Now, circling back to Jennifer Gatrel's point about the East Coast's failure to develop the incredible renewable potential available in its own backyard, why is that? When offshore wind projects have been proposed in the east, opposition has developed fueled by rich landowners who don't want wind turbines junking up their sea views. Not much different than Midwesterners not wanting wind turbines or transmission towers junking up their own pastoral views, you think? Wrong. The electricity produced offshore would be used by the very landowners complaining about its appearance, while the electricity produced in the Midwest would be used by the eastern landowners who don't want to look at infrastructure in their own backyard.

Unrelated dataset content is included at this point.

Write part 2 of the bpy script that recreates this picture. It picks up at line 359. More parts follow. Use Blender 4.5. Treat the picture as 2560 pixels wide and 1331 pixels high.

One is refusing to sacrifice for the benefit of others, while the other is refusing to sacrifice for its own benefit. Who's selfish now?
Renewable energy is right there near the population centers who want to use it. Get on with harvesting it, using it, and enjoying the economic benefits that come with a new industry.
We're at an energy crossroads in this country. We don't have to continue to use old, centralized, energy creation and transportation paradigms that relied on harvesting and converting fossil fuels where they were abundant. Renewable energy is everywhere. The movement for fresh, locally grown food can be extended to fresh, local energy. This is the only way our energy use can become truly sustainable.